Akibat terjadinya dis-orientasi ideologi dalam konteks media massa, nilai-nilai moral kemudian bukan lagi menjadi hal penting, melainkan nilai-nilai nominal rupiah yang kemudian menjadi “ideologi”. Kondisi ini, untuk kemudian banyak dimanfaatkan oleh para pemilik modal untuk “mengupah” dan ‘membeli’ jurnalis yang kemudian membuka media baru dengan kepentingan tertentu. Bila ‘membeli’ jurnalis untuk profesionalitas dalam pengelolaan sebuah media, bukanlah menjadi satu ‘dosa’. Tetapi, memperkerjakan jurnalis dengan membiarkan ‘uli disket’ tenggelam dalam kubangan amplop, ini merupakan tindakan penindasan nyata yang memerlukan perlawanan secara kolektif. Kenapa ini menjadi penting? Sebab, tanpa kejelasan ideologi bagi para jurnalis, maka yang terpikir kemudian bukan bagaimana menjadi jurnalis yang tetap menjaga nilai-nilai dan moralitas, melainkan menceburkan diri “tanpa ideologi” dalam kubangan media massa yang sarat kepentingan, baik yang dilakukan seorang tokoh, atau pemilik modal. Realitas ini sekarang sudah sedemikian kronis, sehingga sebagian masyarakat kita bukan tidak mungkin akan memandang jurnalis hanya sebagai ‘tukang peras’ para pejabat, dari kepala desa sampai tingkat menteri. Sikap ini tidak bisa dipersalahkan. Sebab, sebagian jurnalis kita juga masih menganut ‘aliran media sesat’ ini.

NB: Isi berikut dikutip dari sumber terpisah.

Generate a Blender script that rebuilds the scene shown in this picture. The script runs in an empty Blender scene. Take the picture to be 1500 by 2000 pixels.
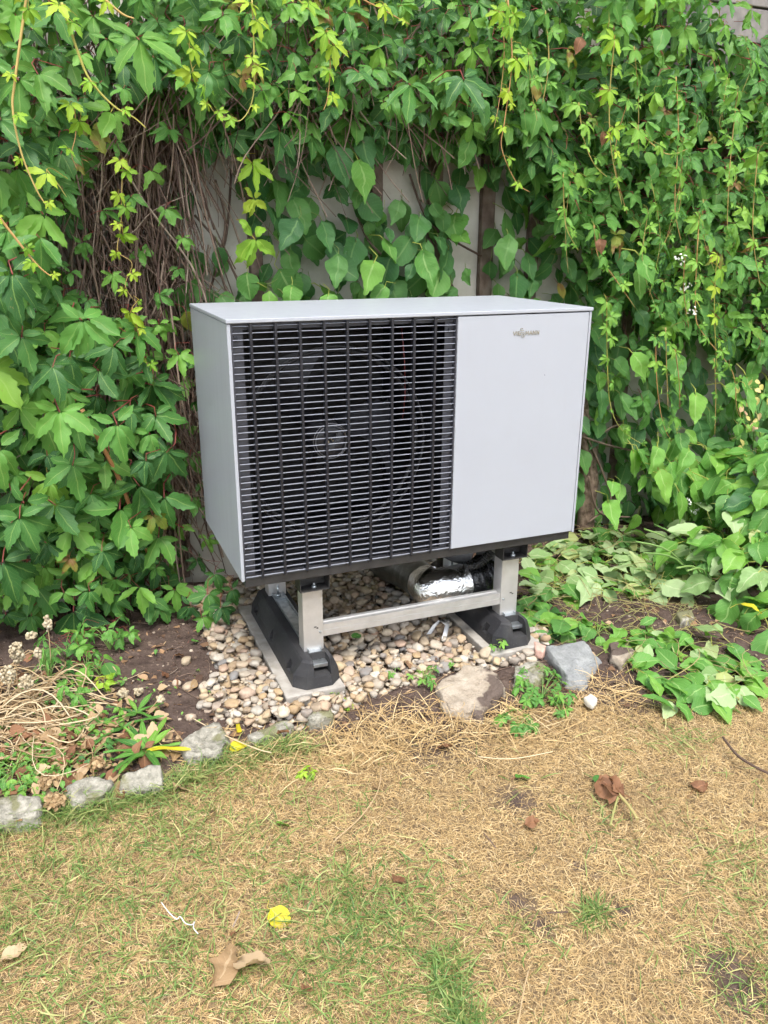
import bpy, bmesh, math, random
import numpy as np
from mathutils import Vector, Matrix, noise

random.seed(7)
rng = np.random.default_rng(11)
SC = bpy.context.scene
COL = SC.collection

# ------------------------------------------------------------------ camera
CAM = np.array([-0.4205958, -2.1432218, 1.3569313])
RIGHT = np.array([0.9274597, -0.3739155, 0.0023784])
FWD = np.array([0.3546829, 0.8777055, -0.3222315])
RIGHT = RIGHT / np.linalg.norm(RIGHT); FWD = FWD - RIGHT * (FWD @ RIGHT); FWD = FWD / np.linalg.norm(FWD)
UP = np.cross(RIGHT, FWD)
FPX = 1569.66
cd = bpy.data.cameras.new('camera'); cam = bpy.data.objects.new('camera', cd); COL.objects.link(cam)
cd.sensor_fit = 'VERTICAL'; cd.sensor_height = 36.0; cd.lens = 36.0 * FPX / 2000.0
cd.clip_start = 0.05; cd.clip_end = 200.0
cam.matrix_world = Matrix(((RIGHT[0], UP[0], -FWD[0], CAM[0]), (RIGHT[1], UP[1], -FWD[1], CAM[1]),
                           (RIGHT[2], UP[2], -FWD[2], CAM[2]), (0, 0, 0, 1)))
SC.camera = cam

# ------------------------------------------------------------------ sky, sun, exposure (bright overcast)
SUN_AZ, SUN_EL = math.radians(190), math.radians(62)      # azimuth measured clockwise from +Y
wd = bpy.data.worlds.new('World'); SC.world = wd; wd.use_nodes = True
wn, wl = wd.node_tree.nodes, wd.node_tree.links
sky = wn.new('ShaderNodeTexSky'); sky.sky_type = 'NISHITA'; sky.sun_disc = False
sky.sun_elevation = SUN_EL; sky.sun_rotation = SUN_AZ
sky.air_density = 1.0; sky.dust_density = 1.0; sky.ozone_density = 1.0
hs = wn.new('ShaderNodeHueSaturation'); hs.inputs['Saturation'].default_value = 0.35
wl.new(sky.outputs[0], hs.inputs['Color']); wl.new(hs.outputs[0], wn['Background'].inputs[0])
wn['Background'].inputs[1].default_value = 0.11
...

Ada sebuah argumentasi yang kemudian muncul. “Memegang prinsip pada ideologi adalah lapar”. Pola pikir inilah, yang kemudian membenarkan adanya “jual beli” harga diri media massa, sekalipun seorang jurnalis harus menjadi “kacung” dari sebuah kepentingan. Banyak kasus yang mungkin sudah menjadi catatan sejarah media massa. Berapa banyak jurnalis yang kemudian ter-PHK, lantaran menerima uang judi. Atau berapa banyak jurnalis yang kemudian harus “menyembah” kapitalis, dengan tanpa mengindahkan ideologi media massa, yang sudah terpatri di dalam hati nuraninya. Agak sulit memang, menghadapi hunjaman kapitalisme di tengah krisis ideologi. Dan menjadi realitas yang menyedihkan jika kemudian kapitalisme ini lebih menjadi jalur ideologi sebuah institusi media, atau bagi para jurnalisnya sendiri, dari pada harus tetap mengedepankan informasi yang mendidik, menghibur dan mengontrol sebuah kebijakan.

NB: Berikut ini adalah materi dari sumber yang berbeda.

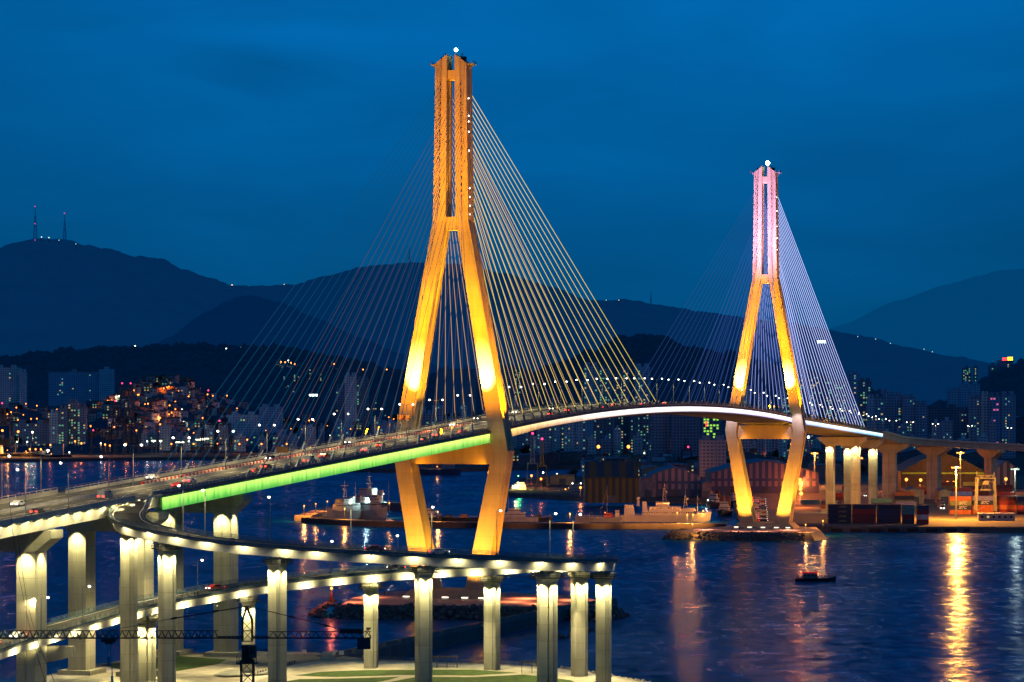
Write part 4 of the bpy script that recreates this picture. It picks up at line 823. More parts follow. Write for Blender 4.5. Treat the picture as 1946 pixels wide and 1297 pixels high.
# ------------------------------------------------------------------ tower crane
Yc = 470.0; xc = xw(470, Yc); CR = mat('crane steel', (.012, .012, .012), .6, .2, 1)
crane = thing('tower_crane', (xc, Yc, 3.6), 'black silhouetted tower crane with long lattice jib in the foreground', 'tower crane')
def lattice(mb, a, b, w_, h_, n, tri=False, r=.07):
    a, b = Vector(a), Vector(b); d = (b-a).normalized(); q = d.to_track_quat('Y', 'Z'); sx, sz = q@Vector((1, 0, 0)), q@Vector((0, 0, 1))
    cs = [(-.5, 0), (.5, 0), (0, 1)] if tri else [(-.5, -.5), (.5, -.5), (.5, .5), (-.5, .5)]; cs = [sx*x*w_+sz*z*h_ for x, z in cs]; m_ = len(cs)
    for c in cs: mb.beam(a+c, b+c, r*2)
    for k in range(n):
        p, p2 = a.lerp(b, k/n), a.lerp(b, (k+1)/n)
        for i in range(m_):
            c, c2 = cs[i], cs[(i+1) % m_]
            if tri and i == 0: mb.beam(p+c, p+c2, r)
            elif tri: mid = p.lerp(p2, .5); up = c2 if i == 1 else c; lo = c if i == 1 else c2; mb.beam(p+lo, mid+up, r*1.2); mb.beam(mid+up, p2+lo, r*1.2)
            else: mb.beam(p+c, p2+c2 if k % 2 else p+c2, r); mb.beam(p+c if k % 2 else p+c2, p2+c2 if k % 2 else p2+c, r*1.1); mb.beam(p+c, p+c2, r)
zj = H-(1213-HY)*Yc/F
mb = MB(); lattice(mb, (xc, Yc, 3.6), (xc, Yc, zj-3.4), 1.9, 1.9, 16, r=.11); mb.build('mast', CR, crane)
mb = MB(); lattice(mb, (xc, Yc, zj-.5), (xc, Yc, zj+2.8), 1.5, 1.5, 2, r=.09)
for sx in (-.75, .75):
    for sy in (-.75, .75): mb.beam((xc+sx, Yc+sy, zj+2.8), (xc-.1, Yc, zj+5.0), .2)
mb.box((xc, Yc, zj+4.4), (1.9, .2, .15)); mb.build('apex_frame', CR, crane)
mb = MB(); mb.box((xc, Yc, zj-3.9), (3.2, 2.8, .14)); mb.box((xc+.1, Yc, zj-1.3), (2.0, 2.0, .4)); mb.tube((xc, Yc, zj-3.8), (xc, Yc, zj-1.4), .9, .9, 12)
for k in range(9): mb.box((xc-1.55+k*.388, Yc-1.4, zj-3.3), (.06, .06, 1.1))
mb.beam((xc-1.6, Yc-1.4, zj-2.8), (xc+1.6, Yc-1.4, zj-2.8), .06); mb.build('slewing_ring', CR, crane)
cb = MB(); cb.box((xc+.95, Yc-1.3, zj-2.0), (1.15, 1.5, 1.9)); c_ = cb.build('cab', mat('cab paint', (.05, .05, .04)), crane); cb = MB(); cb.box((xc+.95, Yc-2.08, zj-1.8), (.85, .05, 1.1)); cb.build('cab_window', GLASS, c_)
mb = MB(); xl = xc-46; lattice(mb, (xl, Yc, zj), (xc-4.6, Yc, zj), 1.3, 1.15, 40, True, .06); lattice(mb, (xc-4.6, Yc, zj), (xc-.6, Yc, zj), 1.3, .25, 3, True, .07); mb.build('jib', CR, crane)
mb = MB(); xr = xc+19.4; lattice(mb, (xc+.7, Yc, zj), (xc+3.4, Yc, zj), 1.4, .3, 2, True, .06); lattice(mb, (xc+3.4, Yc, zj), (xr, Yc, zj), 1.4, 1.0, 12, True, .06); mb.box((xc+16.3, Yc, zj+1.1), (3.6, 1.2, .7)); mb.build('counter_jib', CR, crane)
for k in range(4):
    mb = MB(); mb.box((xr-1.9+k*.52, Yc, zj-.85), (.46, 1.6, 1.7)); mb.build('counterweight', mat('counterweight', (.03, .035, .05)), crane)
mb = MB(); mb.beam((xr-2.2, Yc, zj+.3), (xr-.4, Yc, zj+1.4), .12); mb.beam((xr-.4, Yc, zj+1.4), (xr, Yc, zj), .12); mb.beam((xr-1, Yc, zj), (xr-.4, Yc, zj+1.4), .1); mb.box((xr-.4, Yc, zj+1.5), (.7, .5, .3)); mb.build('winch_frame', CR, crane)
mb = MB(); mb.beam((xc, Yc, zj+5), (xc-11.5, Yc, zj+3.1), .16); mb.beam((xc-11.5, Yc, zj+3.1), (xc-22, Yc, zj+1.1), .09); mb.beam((xc, Yc, zj+5), (xc+10, Yc, zj+2.6), .12); mb.beam((xc+10, Yc, zj+2.6), (xc+15.5, Yc, zj+1.1), .12)
for x, z in ((xc-5, zj+4.2), (xc-11.5, zj+3.1), (xc+7, zj+3.3), (xc+12.5, zj+1.9)): mb.box((x, Yc, z), (.9, .2, .3), rot=Matrix.Rotation(.25 if x > xc else -.2, 3, 'Y'))
mb.build('tie_bar', CR, crane)
mb = MB(); xt = xw(207, Yc); mb.box((xt, Yc, zj-.35), (2.3, 1.5, .5)); mb.box((xt, Yc, zj-.75), (1.2, .8, .4)); mb.build('trolley', CR, crane)
mb = MB(); mb.tube((xt+.25, Yc, zj-.7), (xt+.25, Yc, zj-3.0), .05, n=5); mb.tube((xt-.25, Yc, zj-.7), (xt-.25, Yc, zj-3.0), .05, n=5); mb.tube((xt, Yc, zj-3), (xt, Yc, zj-4.4), .3, .2); mb.build('hook_block', mat('hook blue', (.05, .2, .32)), crane)
mb = MB(); xp = xw(213, Yc-8); mb.tube((xp, Yc-8, 3.6), (xp, Yc-8, zj-5.2), .3, .2, 8); mb.tube((xp, Yc-8, zj-5.2), (xp, Yc-8, zj-3.6), .07, .04); tag(mb.build('flag_pole', mat('blue pole', (.06, .22, .36), .5)), 'slim blue pole rising under the crane trolley', 'pole')
for i, (px, py0, Y) in enumerate(((36, 1020, 455), (60, 1075, 480))):
    mb = MB(); a = at(px-26, py0-180 if i == 0 else py0-60, Y); b = at(px+60, 1330, Y)
    pr = a; 
    for k in range(1, 13):
        t = k/12; q = a.lerp(b, t)+Vector((-1.3*math.sin(math.pi*t), 0, -1.0*math.sin(math.pi*t))); mb.tube(pr, q, .035, n=4, caps=False); pr = q
    tag(mb.build('crane_rope', CR), ('thin dark rope hanging at the far left edge, %s one' % ('upper', 'lower')[i]), 'rope')

# ------------------------------------------------------------------ ships
HULLG = mat('ship grey', (.22, .24, .27), .5, .15, .3); HULLW = mat('ship white', (.42, .41, .39), .5, .12, .3); HULLD = mat('ship dark hull', (.03, .035, .045), .5, .3, .3); DECKR = mat('ship red', (.45, .05, .03), .6); HULLB = mat('ship blue hull', (.05, .09, .16), .5)
def ship(name, px, Y, hd, L_, B_, Hh, hm, houses, masts, label, cat='ship', bow=1.6, extras=None, group=None):
    root = thing(name, (xw(px, Y), Y, 0), label, cat, group); M = Matrix.Rotation(hd, 3, 'Z'); O = Vector((xw(px, Y), Y, 0))
    def T(x, y, z): return O+M@Vector((x, y, z))
    secs = []
    for t, wd, up in ((-.5, .72, 1.0), (-.46, .86, 1), (-.2, 1, .97), (.1, 1, 1), (.28, .86, 1.12), (.4, .52, 1.32), (.47, .22, 1.5), (.5, .04, bow)):
        x = t*L_; b = B_/2*wd; fl = .75 if t < .25 else .5; rk = 0 if t < .45 else -.05*L_
        secs.append([T(x+rk*.7, -b*fl*.8, -.6), T(x+rk*.3, -b*fl, Hh*.25), T(x, -b, Hh*up), T(x, b, Hh*up), T(x+rk*.3, b*fl, Hh*.25), T(x+rk*.7, b*fl*.8, -.6)])
    mb = MB(); mb.loft(secs); mb.build('hull', hm, root)
    for i, (x0, x1, w_, z0, z1, mm) in enumerate(houses):
        mb = MB(); q0 = [T(x0, -w_/2, z0), T(x1, -w_/2, z0), T(x1, w_/2, z0), T(x0, w_/2, z0)]; sh_ = min(.8, (x1-x0)*.12); q1 = [T(x0+sh_*.3, -w_/2, z1), T(x1-sh_, -w_/2, z1), T(x1-sh_, w_/2, z1), T(x0+sh_*.3, w_/2, z1)]; mb.loft([q0, q1]); mb.loft([[p+Vector((0, 0, .003)) for p in [O+(q-O)*1.0 for q in q1]], [T(x0-.1, -w_/2-.2, z1+.15), T(x1-sh_+.3, -w_/2-.2, z1+.15), T(x1-sh_+.3, w_/2+.2, z1+.15), T(x0-.1, w_/2+.2, z1+.15)]]); h_ = mb.build('deckhouse', mm, root)
        if z1-z0 > 1.6:
            mb = MB(); n_ = max(3, int((x1-x0)/1.3))
            for k in range(n_):
                x = x0+(k+.5)*(x1-x0)/n_
                for sy in (-1, 1): mb.box(T(x-.1, sy*(w_/2+.02), z1-.8), ((x1-x0)/n_*.6, .06, .6), rz=hd)
            for k in range(5): mb.box(T(x1-sh_*.6+.05, (k-2)*w_/5.5, z1-.8), (.1, w_/7.5, .6), rz=hd)
            mb.build('windows', GLASS, h_)
    for x, y, z0, z1, kind in masts:
        mb = MB()
        if kind == 'lat':
            for sx, sy in ((-1, -1), (-1, 1), (1, 0)): mb.beam(T(x+sx*1.1, y+sy*1.1, z0), T(x+sx*.25, y+sy*.25, z1), .2)
            for k in range(1, 5): zz = z0+(z1-z0)*k/5; r_ = 1.3*(1-k/6.5); mb.box(T(x, y, zz), (r_*2, r_*2, .14), rz=hd)
            mb.box(T(x, y, z1), (.3, 5, .3), rz=hd); mb.tube(T(x, y, z1), T(x, y, z1+3), .1); mb.ball(T(x+1, y, z1-2), .7)
        elif kind == 'dome': mb.tube(T(x, y, z0), T(x, y, z1), .9, .55, 8); mb.ball(T(x, y, z1+.8), 1.1)
        elif kind == 'fun': mb.loft([[T(x+a*1.5, y+b*1.2, z0) for a, b in ((-1, -1), (1, -1), (1, 1), (-1, 1))], [T(x-.5+a*1.2, y+b*1.0, z1) for a, b in ((-1, -1), (1, -1), (1, 1), (-1, 1))]])
        else: mb.tube(T(x, y, z0), T(x, y, z1), .16, .07, 5); mb.beam(T(x, y-1.2, z0+(z1-z0)*.7), T(x, y+1.2, z0+(z1-z0)*.7), .1); mb.beam(T(x, y, z0+(z1-z0)*.85), T(x+4, y, z0+.2), .05)
        mb.build('funnel' if kind == 'fun' else 'mast', mat('funnel maroon', (.10, .02, .02)) if kind == 'fun' and hm is HULLD else (HULLW if kind != 'thin' else STEEL), root)
    mb = MB()
    for sy in (-1, 1):
        for a_, b_, ua, ub in ((-.46, -.2, 1, .97), (-.2, .1, .97, 1), (.1, .28, 1, 1.12), (.28, .4, 1.12, 1.32), (.4, .48, 1.32, 1.52)):
            wa, wb = {-.46: .86, -.2: 1, .1: 1, .28: .86, .4: .52}[a_], {-.2: 1, .1: 1, .28: .86, .4: .52, .48: .18}[b_]
            for dz in (.5, 1.0): mb.beam(T(a_*L_, sy*B_/2*wa, Hh*ua+dz), T(b_*L_, sy*B_/2*wb, Hh*ub+dz), .07)
            for k in range(4): t = k/4; mb.box(T((a_+(b_-a_)*t)*L_, sy*B_/2*(wa+(wb-wa)*t), Hh*(ua+(ub-ua)*t)+.5), (.07, .07, 1))
    mb.build('rail', STEEL, root)
    for e in (extras or []):
        x, y, z, bulb, P, col = e; mb = MB(); mb.ball(T(x, y, z), .45, 0, 6, 4); mb.build('deck_lamp', bulb, root)
        if P: point(T(x, y-.8, z+.2), P, col, .4)
    return root
W_ = (1, .85, .55)
ship('patrol_ship', 1266, 1716, 0, 52, 8.5, 3.6, HULLW, [(-24, -18, 5, 3.6, 9.6, HULLW), (-14, 16, 6.4, 3.6, 6.0, HULLW), (-10, 9, 6, 6.1, 8.6, HULLW), (-6, 2, 4.5, 8.8, 11.2, HULLW), (9, 17, 5.4, 6.1, 7.6, HULLW)],
     [(-1, 0, 11, 19, 'lat'), (-16, 0, 9, 12.5, 'dome'), (11, 0, 8, 15, 'lat'), (18, 0, 5, 16, 'thin'), (23, 0, 5.4, 11, 'thin'), (-12, 0, 6, 11.5, 'fun')], 'large white patrol ship with tall radar mast, moored behind the breakwater', extras=[(21, -3, 6.2, BULBO, 9000, SOD)])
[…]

Dengan hunjaman kapitalisme melalui iklan, mungkin secara tidak sadar bahwa media massa juga sedang mengkampayekan “iklan pembodohan”. Memang, tidak semua iklan membodohi tetapi dengan mencerabut ruang keleluasaan informasi yang mendidik dan menggantinya dengan ragam iklan yang belum jelas juntrungannya, juga menjadi berakibat pada bodohnya masyarakat terhadap informasi. Sebab, diakui atau tidak media massa merupakan alat strategis untuk mencerdaskan masyarakat, tetapi seiring dengan itu media massa juga menjadi alat yang strategis pula untuk melakukan pembodohan masyarakat.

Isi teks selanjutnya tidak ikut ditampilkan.